As I and many others have tried to explain, (previous post) science has never claimed to have all the answers. It is indeed a tool, and part of its gift is knowing its own limits. The same cannot be said for religion. This is the clearest and simplest of distinctions, and one of the most important we can ever make.

Books like “God is Not Great: How Religion Ruins Everything” aside, church faith is no more to blame for all the world’s ills than atheism as practiced by the world’s great mass killers, such as Hitler, Pol Pot or Stalin. It’s just not that simple.

Since Hitchens provides a scathing rebuttal to this silly (and repetitive) tu quoque argument in Chapter 17 “The Case Against Secularism,” and since Rogers got the title wrong (It’s actually “How Religion Poisons Everything”) I’d wager a month’s salary that Rogers never read it.

I’d argue that religious faith has brought humanity more peace, beauty and honor than otherwise, even with all the sins committed on behalf of a church. And yes, there have been plenty.

And Don, you would be engaging in hand-waving. This premise is something else Hitchens rebuts exhaustively. So dude, you never read the book. Shut up.

Science could well still lead to our extinction if we are not careful, despite all the blessings we enjoy through its discoveries. It’s no panacea; that’s proven.

Please show me this ‘proof.’ Everything we do on a daily basis is made possible by science. Everything. Including living past age 37 (average life expectancy 150 years ago).

Secularists have no moral high ground here at all.

Morality is not the domain of science. Evolutionary psychology can roughly describe why people do what they do and how it came to be that way. But it can’t say what they should do. This is a form of the is-ought problem. Science is often falsely framed by the religious as the kind of vacuous yet totalistic overlord they’ve been used to worshiping. But to the point: If science leads to human extinction, it will be because of unbridled human appetites–and craven and spineless politicians who are afraid to tell their constituents the truth about the resource limitations of life on earth. As a result, short-term greed and the power of technology could indeed combine (with fanatic religion) to provoke a final confrontation. But is that potential to be laid at the feet of science–or poor leadership?

So what does Rogers believe?

I believe in the human qualities that compel us to question and to test and to revise our conclusions based on what we’ve learned. I also believe in the human condition that inspires us to higher purpose.

Fair enough on revising our conclusions. But could our highest purpose not be realized within ourselves? Could it not be to promote the reduction of suffering right here on earth, instead of through some conveniently nebulous “higher purpose,” or in some out-of-reach heaven?

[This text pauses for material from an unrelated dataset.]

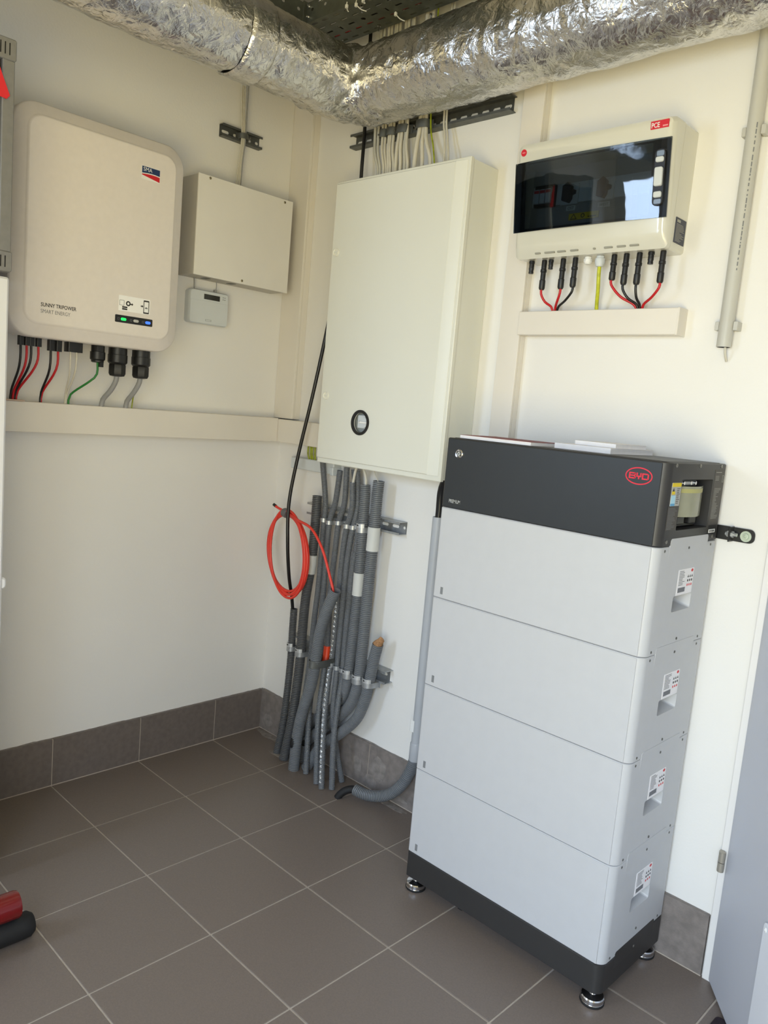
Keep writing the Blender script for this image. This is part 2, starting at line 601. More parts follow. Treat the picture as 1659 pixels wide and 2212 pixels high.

The basic paradox of existence should make us all very humble about our beliefs — and more respectful of others.

How did nothing at all become all of this? Or if you prefer the question asked this way: Who is God’s creator?

I love how militant agnostics throw down the unknowable like some kind of gauntlet. While at the same time throwing in the presuppositional question about “God’s creator.”

I’m crying foul. We’ve got to leave the origin of the universe in the realm of the unknown. We have no choice–it will never be known! To translate Rogers’ question into actual English, he’s asking, then answering his own question: “How did the universe begin? Ahh, I really can’t imagine how, so I’m going to imagine a being called ‘god’ and assume that he did it.” If we examine his question, it’s not agnostic at all. He comes to a conclusion. He is at the very least a deist. In fact, my concept of the “circle of knowledge” makes me far more of a true agnostic than Rogers (in his current state of mind) could ever hope to be.

We’ve got a long way to go along both paths, I suspect. Somewhere out there, millennia away, they may even meet. That is, if we survive the scientists and the priests.

Spoken like a true militant agnostic.